Ethereum’s Fusaka upgrade has gone live on the network’s final testnet, Hoodi, as developers prepare for the mainnet launch slated for December.
Summary
- Ethereum’s Fusaka upgrade was successfully activated on the Hoodi testnet on Oct. 29.
- Fusaka’s phased mainnet rollout is scheduled to begin on Dec. 3.
According to the team at Nethermind, an Ethereum execution client, the Hoodi Fork was “successfully completed” on Oct. 28, marking a “key milestone on the road to Fusaka.”
Despite a successful launch, Ether (ETH) saw little movement and fell over 2% to trade around the $4,000 mark. Traders remained cautious amid macro uncertainty as the Federal Open Market Committee meeting kicked off on the same day, which would culminate in a decision on interest rates. Risk assets like ETH often see volatility around interest rate decisions.
Hoodi is the final testnet phase before the mainnet launch of Fusaka, and the activation comes after successful deployments on Sepolia and Holesky testnets earlier this month. Sepolia was upgraded on Oct. 14, prior to which Holesky had been activated for testing on Oct. 1 before being formally decommissioned following the successful execution.

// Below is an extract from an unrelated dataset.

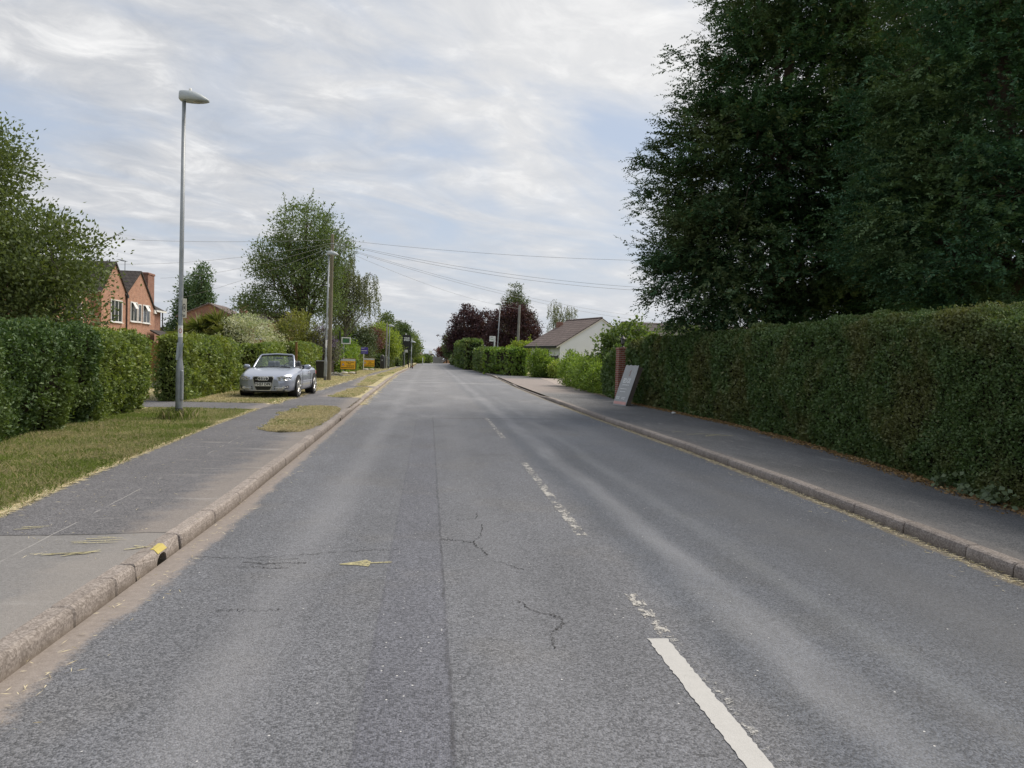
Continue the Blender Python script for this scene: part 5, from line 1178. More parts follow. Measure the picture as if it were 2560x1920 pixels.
sandbag((-5.58, 69.8, .1), .1, 'pale sandbag at the farther yellow sign, hedge side'); sandbag((-5.05, 69.8, .1), -.2, 'pale sandbag at the farther yellow sign, path side')
# estate agent's post
root = empty('estate_agent_sign', (-6.52, 57.6, .1), 0, 'tall black post with a white framed green board hung from its arm', 'sign')
mb = MB(); mb.cbox((0, 0, 1.55), (.12, .12, 3.2), .01); mb.build('post', M['black'], root)
mb = MB(); mb.box((.40, 0, 2.72), (.75, .03, .03)); mb.build('arm', M['black_metal'], root)
mb = MB()
for (cx, cz, dx, dz) in ((.45, 2.62, .66, .075), (.45, 2.20, .66, .075), (.155, 2.41, .075, .345), (.745, 2.41, .075, .345)): mb.cbox((cx, 0, cz), (dx, .04, dz), .004)
fr_ = mb.build('frame', M['white'], root)
M['dk_green'] = simple('dark_green_board', (0.02, 0.055, 0.03), .5); mb = MB(); mb.box((.45, 0, 2.42), (.54, .02, .36)); bd_ = mb.build('board', M['dk_green'], root)
mb = MB(); bars(mb, .22, .68, 2.52, 4, -.012, .035, .075); mb.build('lettering', M['green_ink'], bd_)
root = empty('post', (-6.28, 57.9, .1), 0, 'thin grey post just right of the black estate agent post', 'post'); mb = MB(); mb.cbox((0, 0, 1.05), (.09, .09, 2.2), .008); mb.build('shaft', M['galv'], root)
# purple board
root = empty('sale_board', (-5.72, 69.0, .1), R(-4), 'purple board with white lettering on a white post', 'sign')
mb = MB(); mb.box((0, .03, 1.0), (.06, .05, 2.1)); mb.build('post', M['white'], root)
M['purple'] = simple('purple_board', (0.085, 0.06, 0.35), .45); mb = MB(); mb.cbox((.06, 0, 1.76), (.62, .02, .58), .004); bd_ = mb.build('board', M['purple'], root)
for q in ((-.20, .05, 1.97, 1, -.012, .05), (-.2, .3, 1.75, 1, -.012, .06), (-.2, .2, 1.56, 1, -.012, .02)): mb = MB(); bars(mb, *q); mb.build('lettering', M['white_ink'], bd_)
# speed sign
root = empty('speed_sign', (-2.62, 90.6, .1), R(2), 'tall black panel on two posts reading YOUR SPEED', 'speed sign')
mb = MB(); mb.cbox((0, 0, 2.95), (.92, .14, 1.72), .02); pn = mb.build('panel', M['black'], root)
text_mesh('lettering', 'YOUR', .24, M['white_ink'], pn, Matrix.Translation((0.02, -.075, 3.44)) @ Matrix.Rotation(R(90), 4, 'X'), 'CENTER', .002, .012)
text_mesh('lettering', 'SPEED', .24, M['white_ink'], pn, Matrix.Translation((0.02, -.075, 3.20)) @ Matrix.Rotation(R(90), 4, 'X'), 'CENTER', .002, .012)
for s in (-.34, .30): mb = MB(); mb.tube([(s, .02, -.1), (s, .02, 2.1)], .055, 10); mb.build('post', M['black_metal'], root)
mb = MB(); mb.cbox((-.08, 0, 3.89), (.16, .12, .14), .02); mb.build('sensor', M['white'], root)
root = empty('bus_stop', (-2.86, 92.0, .1), 0, 'thin pale post with two small white plates below the speed sign', 'bus stop')
mb = MB(); mb.tube([(0, 0, -.1), (0, 0, 2.2)], .04, 8); mb.build('pole', M['galv'], root)
mb = MB(); mb.cbox((.2, 0, 1.95), (.34, .02, .34), .004); mb.build('plate', M['white'], root); mb = MB(); mb.cbox((-.08, 0, 1.62), (.2, .03, .22), .004); mb.build('plate', M['white'], root)
root = empty('bollard', (-1.88, 91.4, .1), 0, 'short black bollard at the right of the speed sign', 'bollard')
mb = MB(); mb.lathe([(.06, -.1), (.06, .95), (.04, 1.02), (0, 1.03)], n=10); mb.build('shaft', M['black'], root); mb = MB(); mb.lathe([(.062, .12), (.062, .22)], n=10); mb.build('band', M['red'], root)
root = empty('post', (-.9, 118, .1), 0, 'lone white marker post at the far left kerb', 'post'); mb = MB(); mb.cbox((0, 0, .55), (.10, .10, 1.2), .01); mb.build('shaft', M['white'], root); mb = MB(); mb.box((0, 0, 1.0), (.16, .11, .25)); mb.build('plate', M['white'], root)
# bus stop
root = empty('bus_stop', (6.02, 71.8, .1), 0, 'white bus stop flag on a slim pole before the right hedge', 'bus stop'); root.rotation_euler = (0, R(1.3), 0)
mb = MB(); mb.tube([(0, 0, -.1), (0, 0, 1.9)], .035, 10); mb.build('pole', M['galv'], root)
mb = MB(); mb.cbox((.0, 0, 2.65), (.13, .05, 1.62), .01); mb.build('head_panel', M['white'], root)
mb = MB(); mb.cbox((-.28, 0, 3.21), (.44, .03, .5), .01); fl_ = mb.build('flag', M['white'], root)
mb = MB(); bars(mb, -.42, -.16, 3.36, 1, -.017, .05); mb.build('lettering', M['ink'], fl_); mb = MB(); bars(mb, -.44, -.12, 3.17, 1, -.017, .05); mb.build('lettering', M['green_ink'], fl_)
mb = MB(); mb.cbox((.0, -.04, 1.15), (.06, .03, .34), .005); mb.build('timetable', M['white'], root)

# ------------------------------------------------------------------ bins, pillar, leaning board
root = empty('wheelie_bin', (-6.05, 44.4, .1), R(8), 'black wheelie bin with pale handle bar, beside the clipped hedge', 'bin')
mb = MB(); vs = []
for z, hx, hy in ((.06, .23, .26), (.5, .26, .31), (.96, .29, .36)): vs += [(-hx, -hy, z), (hx, -hy, z), (hx, hy, z), (-hx, hy, z)]
mb.add(vs, [(0, 3, 2, 1)]+[(i*4+k, i*4+(k+1) % 4, i*4+4+(k+1) % 4, i*4+4+k) for i in (0, 1) for k in range(4)]+[(8, 9, 10, 11)]); mb.build('body', M['black'], root)
mb = MB(); mb.cbox((0, -.02, 1.0), (.62, .80, .07), .025); mb.build('lid', M['black'], root)
mb = MB(); mb.tube([(-.25, -.43, 1.01), (.25, -.43, 1.01)], .018, 8); mb.build('handle', M['galv'], root)
for s in (-1, 1): mb = MB(); mb.tube([(s*.24, .30, .10), (s*.29, .30, .10)], .10, 14); mb.build('wheel', M['black'], root)
root = empty('litter_bin', (-4.62, 78.2, .1), 0, 'black dome topped litter bin at the end of the leafy hedge', 'bin')
mb = MB(); mb.lathe([(.2, -.05), (.22, .02), (.22, 1.15), (.19, 1.3), (.11, 1.42), (0, 1.46)], n=16); bd_ = mb.build('body', M['black'], root)
mb = MB(); mb.cbox((0, -.2, 1.08), (.2, .06, .14), .01); mb.build('aperture', M['ink'], root); mb = MB(); mb.box((.0, -.224, .9), (.14, .006, .14)); mb.build('emblem', M['galv'], root)
root = empty('metal_hoop', (-4.28, 78.5, .1), 0, 'pale thin hoop standing right of the dome topped bin', 'hoop')
mb = MB(); mb.tube([(-.12, 0, -.05), (-.12, 0, 1.25), (-.05, 0, 1.36), (.05, 0, 1.36), (.12, 0, 1.25), (.12, 0, -.05)], .02, 8); mb.build('rail', M['galv'], root)
# heap of cut branches
mb = MB(); rg = random.Random(31)
for k in range(46):
    a = rg.uniform(0, 6.28); l = rg.uniform(.3, .8); x, y = rg.gauss(0, .28), rg.gauss(0, .3); z = max(.03, .36-math.hypot(x, y)*.55)*rg.random()+.03
    mb.tube([(x-l/2*math.cos(a), y-l/2*math.sin(a), max(.02, z-.05)), (x, y, z+.03), (x+l/2*math.cos(a), y+l/2*math.sin(a), max(.02, z-.08))], rg.uniform(.012, .035), 5)
o = mb.build('brushwood_heap', M['pole_grey']); o.location = (-5.95, 50.3, .1); tag(o, 'small heap of pale cut branches behind the telegraph pole', 'branch heap')
# pillar with lantern
root = empty('gate_pillar', (7.15, 28.0, .1), R(3), 'red brick gate pillar at the far end of the tall hedge', 'pillar')
mb = MB(); mb.cbox((0, 0, .93), (.38, .38, 1.96), .006); mb.build('shaft', M['brick_pillar'], root)
mb = MB(); mb.cbox((0, 0, 1.94), (.42, .42, .07), .01); mb.build('cap', M['brick_pillar'], root)
lroot = empty('lantern', (7.15, 28.0, 2.075), 0, 'black lantern on top of the brick gate pillar', 'lantern')
mb = MB(); mb.lathe([(.10, 0), (.10, .02), (.035, .05), (.03, .10), (.06, .13), (.085, .15)], n=10); mb.build('stand', M['black_metal'], lroot)
mb = MB(); mb.lathe([(.06, .15), (.08, .32)], n=6); mb.build('glass', M['lens'], lroot)
mb = MB()
for k in range(6):
    a = k*math.pi/3; mb.tube([(.062*math.cos(a), .062*math.sin(a), .15), (.083*math.cos(a), .083*math.sin(a), .33)], .007, 4)
mb.lathe([(.115, .32), (.10, .345), (.05, .40), (.02, .42), (.018, .46), (0, .47)], n=10); mb.build('frame', M['black_metal'], lroot)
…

Ethereum’s Fusaka upgrade is a direct successor to the Pectra upgrade, which went live on the mainnet in early May.
Pectra introduced a number of changes, such as streamlined validator operations, account abstraction via EIP-7702, and a moderate increase in blob capacity per block, which helped reduce Layer-2 transaction costs and improve data throughput.
Blobs are binary large objects that allow Layer-2 rollups to post data more efficiently onto Ethereum, thereby helping lower fees and scale the network without compromising its core consensus.

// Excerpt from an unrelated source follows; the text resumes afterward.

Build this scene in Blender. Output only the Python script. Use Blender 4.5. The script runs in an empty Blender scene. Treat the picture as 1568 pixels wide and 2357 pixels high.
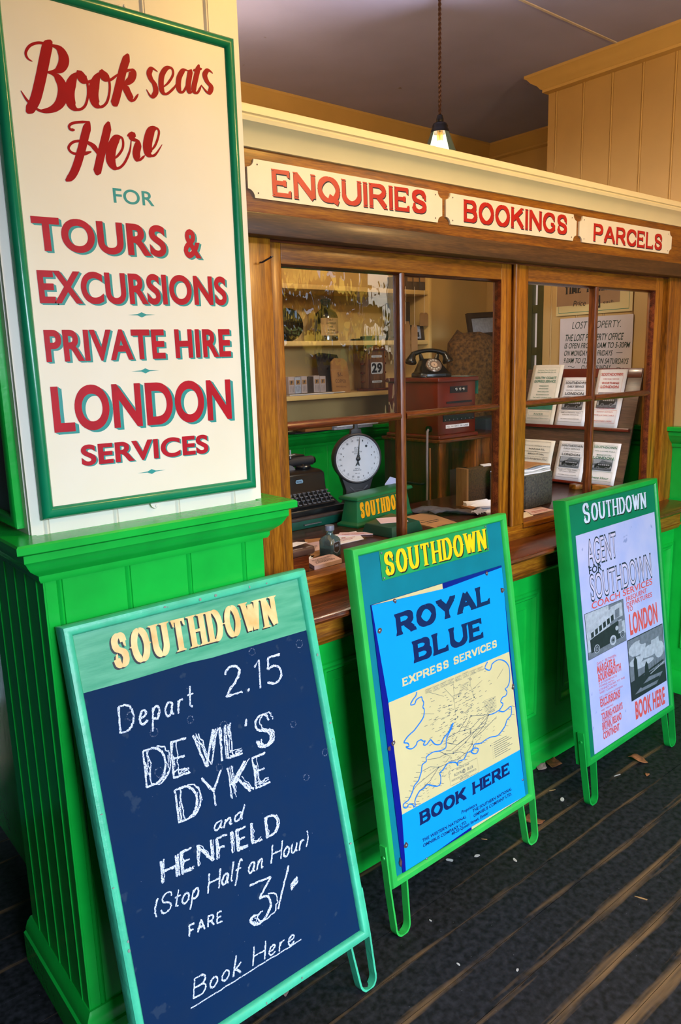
import bpy, bmesh, math, random
from mathutils import Vector, Matrix

# ------------------------------------------------------------------ camera, world, lights, exposure
SC = bpy.context.scene
COL = SC.collection
R = random.Random(7)
cam_d = bpy.data.cameras.new('camera'); cam = bpy.data.objects.new('camera', cam_d); COL.objects.link(cam); SC.camera = cam
cam_d.sensor_fit = 'VERTICAL'; cam_d.sensor_height = 36.0; cam_d.lens = 1733.157 / 2357 * 36.0
cam_d.clip_start = .05; cam_d.clip_end = 200
YAW, PIT, ROL = 0.691757, -0.197955, -0.028536
fw = Vector((math.sin(YAW)*math.cos(PIT), math.cos(YAW)*math.cos(PIT), math.sin(PIT)))
rt = Vector((math.cos(YAW), -math.sin(YAW), 0)); up = rt.cross(fw)
cr, sr = math.cos(ROL), math.sin(ROL)
rt2 = cr*rt + sr*up; up2 = -sr*rt + cr*up
CAMP = Vector((-0.96, -1.6786, 1.6))
cam.matrix_world = Matrix(((rt2.x, up2.x, -fw.x, CAMP.x), (rt2.y, up2.y, -fw.y, CAMP.y), (rt2.z, up2.z, -fw.z, CAMP.z), (0, 0, 0, 1)))

SC.view_settings.view_transform = 'Standard'; SC.view_settings.look = 'None'
SC.view_settings.exposure = 0.0; SC.view_settings.gamma = 1.0; SC.view_settings.use_curve_mapping = False
SC.cycles.max_bounces = 8; SC.cycles.transparent_max_bounces = 16; SC.cycles.sample_clamp_indirect = 6.0

W = bpy.data.worlds.new('world'); SC.world = W; W.use_nodes = True
bg = W.node_tree.nodes['Background']; bg.inputs[0].default_value = (.60, .78, 1.0, 1); bg.inputs[1].default_value = 1.75

def light(name, kind, loc, power, col, size=.1, rot=(0, 0, 0), sy=None, portal=False):
    l = bpy.data.lights.new(name, kind); l.energy = power; l.color = col
    if kind == 'AREA':
        l.size = size
        if sy: l.shape = 'RECTANGLE'; l.size_y = sy
        if portal: l.cycles.is_portal = True
    else: l.shadow_soft_size = size
    o = bpy.data.objects.new(name, l); COL.objects.link(o); o.location = loc; o.rotation_euler = rot
    return o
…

Fusaka will increase Ethereum’s blob capacity
For the Fusaka upgrade, developers plan to introduce Blob Parameter Only (BPO) forks, which are expected to gradually raise the network’s blob capacity through two targeted follow-up hard forks.
Among other key changes, Fusaka will bring Peer Data Availability Sampling via EIP-7594 to improve how nodes access Layer-2 data, the introduction of Verkle Trees for more compact state proofs, and an increased block gas limit that is expected to improve throughput on the base layer.
Fusaka will be rolled out in three stages, beginning with the mainnet activation scheduled for Dec. 3, which will introduce the core protocol changes, including PeerDAS, Verkle Trees, and the updated gas parameters.
This will be followed by the first Blob Parameter Only fork around Dec. 17, which will increase the number of blobs per block to 10 with a maximum of 15. A second fork is tentatively planned for Jan. 7, 2026, which will further raise the blob count to 14 with a maximum of 21, more than doubling the network’s current data capacity and setting the stage for improved scalability across Layer-2 ecosystems.